Bunga-Bunga – ein weiterer Prozess ist in der Endphase
In Mailand indes nähert sich ein anderer Prozess seiner Endphase: der „Fall Ruby“. Da ist Berlusconi der Förderung von Prostitution Minderjähriger angeklagt. Es geht um die Marokkanerin Karima el-Mahroug, die für Sexspiele – „Bunga-Bunga“ in Berlusconis Mailänder Villa reich bezahlt worden sein soll. Zum Zeitpunkt der Taten (2010) war sie allerdings erst 17 Jahre alt. Ferner soll Berlusconi versucht haben, das Mädchen mit persönlichen Anrufen aus einem Polizeigewahrsam freizupressen, in den sie wegen eines mutmaßlichen Diebstahls zufällig geraten war. Berlusconi hatte die nächtlichen Telefonate damals mit befürchteten außenpolitischen Problemen begründet: die „Herzensbrecherin Ruby“, wie sich die junge, von zuhause entlaufene Dame nannte, habe sich ihm als Nichte des damaligen ägyptischen Staatschefs Mubarak vorgestellt.
In einer persönlichen Erklärung – bestritt Berlusconi vor einer Woche, mit „Ruby“ sexuelle Kontakte gehabt zu haben.

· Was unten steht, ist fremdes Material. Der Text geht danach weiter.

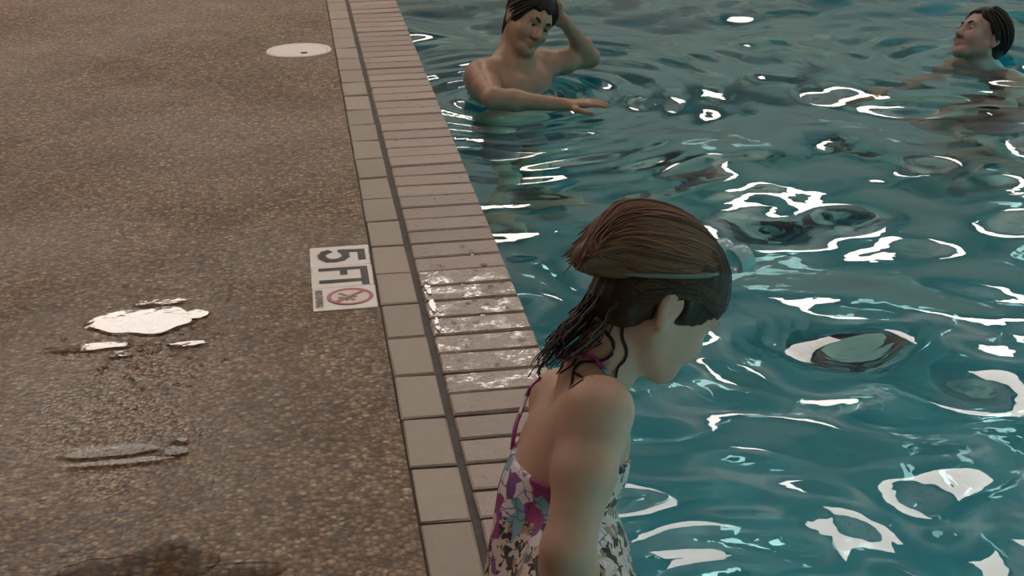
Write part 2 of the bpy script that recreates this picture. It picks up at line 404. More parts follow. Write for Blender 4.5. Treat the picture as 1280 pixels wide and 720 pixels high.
def relax(V, Q, it=2, w=0.5):
    for _ in range(it):
        acc = np.zeros_like(V); cnt = np.zeros(len(V))
        for a in range(4):
            for b in ((a+1) % 4, (a-1) % 4):
                np.add.at(acc, Q[:, a], V[Q[:, b]]); np.add.at(cnt, Q[:, a], 1)
        V = V*(1-w)+w*acc/np.maximum(cnt, 1)[:, None]
    return V
def vol_mesh(name, F, vol, tintf=None, it=2):
    s = np.argwhere(F < 0); a = np.maximum(s.min(0)-2, 0); b = np.minimum(s.max(0)+3, F.shape)
    V, Q = nets(F[a[0]:b[0], a[1]:b[1], a[2]:b[2]], vol.lo+a*vol.h, vol.h)
    V = relax(V, Q, it)
    return mesh_np(name, V, Q, True, tintf(V) if tintf else np.zeros(len(V)))

# ------------------------------------------------------------------ the body
class Frame:                                       # head frame: x = its right, y = forward, z = up
    def __init__(self, o, f, u, s):
        f = nrm(f); u = np.asarray(u, float); u = nrm(u-(u@f)*f); self.R = np.stack([np.cross(f, u), f, u], 1)
        self.o = np.asarray(o, float); self.s = s
    def __call__(self, x, y, z): return self.o+self.R@(np.array([x, y, z])*self.s)
    def inv(self, X): return (X-self.o)@self.R/self.s
def head(v, H, child=False):
    s = H.s; R = H.R
    def E(x, y, z, r, k, sub=False): v.ell(H(x, y, z), np.array(r)*s, R, k*s, sub)
    def C(a, b, ra, rb, k, sub=False): v.cone(H(*a), H(*b), ra*s, rb*s, k*s, sub)
    jz = 0.012 if child else 0.0
    E(0, -0.010, 0.040, (0.076, 0.097, 0.090), 0.02)
    E(0, 0.035, -0.005, (0.063, 0.060, 0.080), 0.03)
    for x in (-1, 1):
        C((x*0.050, 0.004, -0.045), (x*0.020, 0.066, -0.090+jz), 0.024, 0.020, 0.03)
        E(x*0.036, 0.060, -0.030, (0.028, 0.030, 0.030), 0.025)
    E(0, 0.076, -0.096+jz, (0.021, 0.019, 0.018), 0.02)
    C((-0.034, 0.080, 0.026), (0.034, 0.080, 0.026), 0.013, 0.013, 0.018)
    for x in (-1, 1):
        E(x*0.031, 0.098, 0.004, (0.020, 0.016, 0.013), 0.014, True)
        E(x*0.031, 0.074, 0.006, (0.016, 0.016, 0.011), 0.006)
        E(x*0.013, 0.100, -0.034, (0.008, 0.010, 0.008), 0.008)
    n = 0.9 if child else 1.0
    C((0, 0.088, 0.016), (0, 0.110*(0.96 if child else 1), -0.028), 0.008*n, 0.012*n, 0.012)
    for x in (-1, 1): E(x*0.006, 0.112, -0.043, (0.004, 0.006, 0.005), 0.004, True)
    for x in (-1, 1):
        C((0, 0.094, -0.056), (x*0.020, 0.082, -0.060), 0.0075, 0.005, 0.008)
        C((0, 0.092, -0.068), (x*0.018, 0.081, -0.063), 0.0085, 0.005, 0.008)
        C((0, 0.104, -0.0615), (x*0.022, 0.090, -0.0655), 0.003, 0.002, 0.004, True)
    for x in (-1, 1):                                                # ears
        y0 = -0.012
        e_ = 0.86 if child else 1.0
        E(x*0.079, y0, 0.000, (0.009, 0.019*e_, 0.031*e_), 0.010)
        E(x*0.084, y0-0.006, 0.006, (0.006, 0.018*e_, 0.026*e_), 0.006)
        E(x*0.090, y0+0.003, 0.003, (0.008, 0.010*e_, 0.018*e_), 0.005, True)
        E(x*0.080, y0+0.004, -0.028, (0.007, 0.009, 0.010), 0.008)
def face_tint(H):
    def f(V):
        q = H.inv(V)
        lip = np.exp(-((q[:, 0]/0.020)**4+((q[:, 2]+0.062)/0.011)**4))*(q[:, 1] > 0.07)
        ear = 0.35*np.exp(-(((np.abs(q[:, 0])-0.085)/0.012)**2+(q[:, 1]/0.03)**2+(q[:, 2]/0.035)**2))
        return np.clip(0.45*lip+ear, 0, 1)
    return f
def eye_mesh(H, x):
    bm = bmesh.new(); bmesh.ops.create_uvsphere(bm, u_segments=16, v_segments=10, radius=1)
    V = np.array([v.co[:] for v in bm.verts]); F = [np.array([[v.index for v in f.verts] for f in bm.faces if len(f.verts) == 4]), np.array([[v.index for v in f.verts] for f in bm.faces if len(f.verts) == 3])]
    t = np.clip((V[:, 1]-0.45)*2.4, 0, 1)
    W_ = np.array([H(x*0.031+a*0.0125, 0.0785+b_*0.0125, 0.005+c*0.0075) for a, b_, c in V]); bm.free()
    return mesh_np('eye', W_, F, True, t)
def brows(H, parent, mat):
    for x in (-1, 1):
        pts = smooth_path([H(x*0.012, 0.096, 0.024), H(x*0.030, 0.094, 0.031), H(x*0.050, 0.078, 0.026)], 8)
        V, F, T = tubes([(pts, np.array([3.5, 5.0, 5.4, 5.2, 4.8, 4.0, 3.0, 1.5])*0.001*H.s, 0.2)], 6)
        link('eyebrow', mesh_np('eyebrow', V, F, True, T), mat, parent)
def hand(v, wr, d, n, s, thumb, curl=0.25):
    d = nrm(d); n = np.asarray(n, float); n = nrm(n-(n@d)*d); w = np.cross(d, n)
    L = [0.070, 0.078, 0.073, 0.056]
    for i, o in enumerate((-1.5, -0.5, 0.5, 1.5)):
        o = o*thumb*-1
        kn = wr+s*(d*0.088+w*o*0.0185)
        v.cone(wr+s*(d*0.012+w*o*0.010), kn, 0.0150*s, 0.0115*s, 0.012*s)
        p = kn; a = 0.0; dd = nrm(d+w*o*0.07)
        for j, fr in enumerate((0.46, 0.30, 0.24)):
            a += curl*(0.7+0.5*j); q = p+s*L[i]*fr*(dd*math.cos(a)+n*math.sin(a))
            v.cone(p, q, (0.0092-0.0010*j)*s, (0.0082-0.0010*j)*s, 0.004*s); p = q
    b = wr+s*(d*0.022+w*thumb*0.022)
    p1 = b+s*0.042*nrm(d*0.7+w*thumb*0.75+n*0.25); p2 = p1+s*0.033*nrm(d*0.9+w*thumb*0.4+n*0.2); p3 = p2+s*0.026*nrm(d+n*0.25+w*thumb*0.15)
    v.cone(wr+s*d*0.02, p1, 0.015*s, 0.012*s, 0.01*s); v.cone(p1, p2, 0.0115*s, 0.0095*s, 0.005*s); v.cone(p2, p3, 0.0095*s, 0.0075*s, 0.004*s)
def torso(v, pel, chest, neck, side, fwd, s, male=True):
    up = nrm(neck-pel)
    def pair(c, hw, r, k=0.05, f=0.0): v.cone(c-side*hw*s+fwd*f*s, c+side*hw*s+fwd*f*s, r*s, r*s, k*s)
    pair(pel, 0.085, 0.098); pair(pel-fwd*0.05*s-up*0.02*s, 0.07, 0.085)
    pair(pel*0.55+chest*0.45, 0.062, 0.088); pair(pel*0.8+chest*0.2, 0.07, 0.095)
    pair(chest, 0.080, 0.100); pair(chest*0.55+neck*0.45, 0.085, 0.084)
    if male:
        for q in (-1, 1): v.ell(chest*0.7+neck*0.3+side*q*0.07*s+fwd*0.072*s, np.array([0.075, 0.035, 0.055])*s, np.stack([side, fwd, np.cross(side, fwd)], 1), 0.03*s)
def limb(v, pts, rad, k=0.03):
    for a, b, ra, rb in zip(pts[:-1], pts[1:], rad[:-1], rad[1:]): v.cone(a, b, ra, rb, k)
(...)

Überhaupt sei es an den Party-Abenden in seiner Villa „absolut zu keinen sexuellen Szenen“ gekommen, sagte er. Das Geld habe er „Ruby“ nur zugesteckt, weil sie ihm von wirtschaftlichen Schwierigkeiten erzählt habe; ihr Vater habe sie aus dem Haus geworfen, da habe er – Berlusconi – ihr aus Großherzigkeit helfen wollen, einen Berufstraum zu erfüllen und einen Schönheitssalon zu eröffnen. Den Nachfragen der Staatsanwaltschaft indes stellte sich Berlusconi nicht – aus Ärger darüber, dass er von diesen „bereits seit zwanzig Jahren verfolgt“ werde.